Mosley-Thompson is a member of a team, led by Lonnie G. Thompson of Ohio State, that has analyzed ice cores from some of the most remote mountains in the world. The new cores, cylindrical specimens of ice, came from a glacier more than 20,000 feet high in the Himalayas.

"This is the highest climate record ever retrieved," Thompson said in a statement. "It clearly shows a serious warming during the late 20th century, one that was caused, at least in part, by human activity."

Herman Zimmerman, director of the National Science Foundation's earth sciences division, said the new studies "leave little doubt that the Earth is warming and that all characteristics of our climate can change rapidly."

"This is something that needs to be taken quite seriously by all the peoples of the world," Zimmerman said. The NSF sponsored the 1997 expedition that extracted the Himalayan ice cores.

Mosley-Thompson said the team has the ice cores record chemical clues of the climatic conditions that existed when the ice was deposited.

The most recent core, from the Dasuopu Glacier on the flank of the 26,293-foot Mt. Xixabangma, included ice that was laid down more than 12,000 years ago.

An analysis of the Dasuopu ice deposited during the last 1,000 years shows a dramatic trend of warming, Mosley-Thompson said.

"The last century has been warmer than the previous nine centuries," Mosley-Thompson said, while the last decade has been the warmest period of all.

Other studies, based largely on surface temperature readings, have found a global average warming of almost one degree over the last century, but the effect may be even more dramatic in the world's mountains, she said.

"These high elevation ice fields seem to be warming more strongly than what you could call the global average," Mosley-Thompson said.

She said there has been a significant shrinkage of permanent ice fields in Asia, South America and Africa that provide a significant part of the flow in major rivers. Many such rivers are in areas with monsoon weather patterns, where there usually is little rain for six months of the year. Ice melt from the rivers has become an increasingly important source of water for cities and farms, Mosley-Thompson said.

"For these rivers to continue to flow year-round, they have to be fed by ice in the high mountains," Mosley-Thompson said. If the ice fields continue to shrink, she said, "the question then is where will the river flow come from during the dry season."

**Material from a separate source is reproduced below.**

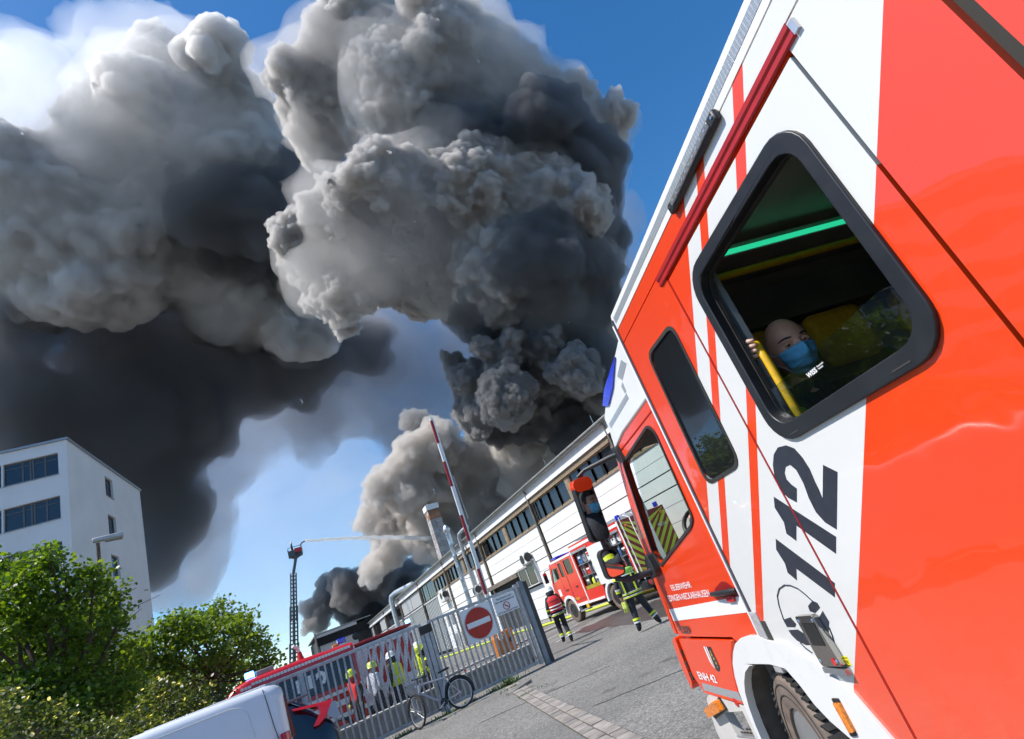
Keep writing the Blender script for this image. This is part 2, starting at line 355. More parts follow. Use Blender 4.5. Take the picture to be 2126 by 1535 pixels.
for i, (y0, y1) in enumerate(zip(COLS[:6], COLS[1:7])):
    last = i == 5
    ye = 60.5 if last else y1
    # wooden lintel boards above the windows
    for zb in (7.10, 7.21, 7.32): MB().box(HX - 0.16 + (zb - 7.1) * 0.2, HX + 0.2, y0 + 0.25, ye - 0.1, zb + 0.006, zb + 0.104).build('lintel_board', wood, hall)
    # window bands: posts, panes and sill
    edges = []
    n = 8; span = (y1 - y0 - 0.55)
    ys = [y0 + 0.4 + j * 1.24 + (0.55 if j >= 4 else 0) for j in range(9)]
    if not last: edges = [(ys[j], ys[j] + 1.24) for j in range(8)]
    else: edges = [(y0 + 0.4 + j * 1.24, y0 + 0.4 + (j + 1) * 1.24) for j in range(4)]
    proto = None
    for (a, b) in edges:
        gl = MB().box(HX + 0.05, HX + 0.06, a + 0.05, b - 0.05, 5.86, 7.05).build('window_pane', glass_hall, hall)
        fr = MB()
        for yy in (a, b): fr.box(HX - 0.03, HX + 0.12, yy - 0.05 + 0.001, yy + 0.049, 5.80, 7.10)
        fr.box(HX - 0.02, HX + 0.11, a + 0.05, b - 0.05, 7.03, 7.10).box(HX - 0.02, HX + 0.11, a + 0.05, b - 0.05, 5.80, 5.88)
        fr.build('window_frame', wood, hall)
        if rng.random() < 0.4: MB().box(HX + 0.2, HX + 0.21, a + 0.1, b - 0.1, 7.05 - rng.uniform(0.3, 1.0), 7.05).build('blind', shutter_grey, hall)
    if not last: MB().box(HX - 0.06, HX + 0.2, ys[4] - 0.5, ys[4] - 0.05, 5.78, 7.10).build('timber_pier', wood, hall)
    MB().box(HX - 0.12, HX + 0.3, y0 + 0.2, ye - 0.1, 5.70, 5.78).build('window_sill', wood, hall)
    # wall panels row by row with recessed joints
    for z0, z1 in ((5.08, 5.69), (4.44, 5.06), (3.76, 4.38), (3.05, 3.70), (2.32, 3.03), (1.6, 2.30), (0.9, 1.58), (0.22, 0.88)):
        if i == 3 and z1 < 3.75: segs = [(y0 + 0.12, 35.3), (38.1, 38.5)] if z1 > 2.4 else [(y0 + 0.12, 38.5)]
        elif i == 4 and z1 < 3.75: segs = [(45.2, y1 - 0.12)]
        else: segs = [(y0 + 0.12, ye - 0.12)]
        for a, b in segs: MB().box(HX - 0.06, HX + 0.33, a, b, z0, z1).build('wall_panel', panel_white, hall)
    MB().box(HX, HX + 0.32, y0 + 0.1, ye, 0.0, 5.68).build('joint_backing', dark_gap, hall)
    MB().box(HX - 0.03, HX + 0.3, y0 + 0.1, ye, 0.0, 0.2).build('plinth', conc, hall)
# metal clad rear half of the hall
for i, (y0, y1) in enumerate(zip([60.5] + COLS[6:], COLS[6:] + [112.0])):
    q = MB(); yy = y0 + 0.12
    while yy < y1 - 0.3:
        q.box(HX + 0.02 - (0.05 if int(yy / 0.3) % 2 else 0), HX + 0.2, yy, yy + 0.299, 0.3, 5.45); yy += 0.3
    q.build('corrugated_sheet', corr, hall)
    for a, b in ((y0 + 0.2, (y0 + y1) / 2 - 0.1), ((y0 + y1) / 2 + 0.1, y1 - 0.2)):
        if b - a < 0.8: continue
        if rng.random() < 0.6:
            MB().box(HX - 0.02, HX + 0.1, a, b, 5.75 + rng.choice((0, 0, 0.35)), 7.3).build('roller_blind', shutter_grey, hall)
            MB().box(HX + 0.12, HX + 0.3, a, b, 5.6, 7.4).build('window_pane', glass_hall, hall)
        else:
            for j in range(3): MB().box(HX + 0.02, HX + 0.05, a + j * (b - a) / 3 + 0.05, a + (j + 1) * (b - a) / 3 - 0.05, 5.7, 7.3).build('window_pane', glass_hall, hall)
    MB().box(HX - 0.08, HX + 0.3, y0, y1, 5.46, 5.60).build('window_sill', fascia_mat, hall)
for y in COLS[1:]:
    MB().tube([(HX - 0.26, y, 8.05), (HX - 0.2, y, 7.6), (HX - 0.2, y, 0.1)], 0.075, 8).lathe([(0.1, 0), (0.1, 0.12)], (HX - 0.2, y, 4.7), (0, 0, 1), 8).build('downpipe', pipe_brown, hall, smooth=40)
    MB().box(HX - 0.08, HX + 0.3, y + 0.1, y + 0.22, 0, 7.66).build('gap_shade_strip', pipe_brown, hall)  # brown strip standing in for the shadow gap beside the downpipe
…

Mosley-Thompson said the mountain warming effect seems to be worldwide. "Everywhere we go, we get the same picture" of shrinking ice fields and increasing high altitude warming, she said.

In northern Peru, there is a marked shrinkage of ice fields in the Andes and a dry season reduction in flow of up to 70 percent in the Rimac River which supplies water to Lima, Mosley-Thompson said. In Africa, aerial photos taken of Mt. Kilimanjaro and checked against 1912 maps found a 75 percent loss of ice mass, she said.

There are no records to give a historic comparison for the Mt. Xixabangma ice fields, but she said that Indian scientists have found rapid shrinkage of ice fields around nearby Mt. Everest and tentative findings of a reduced dry season flow in rivers draining the Tibetan plateau.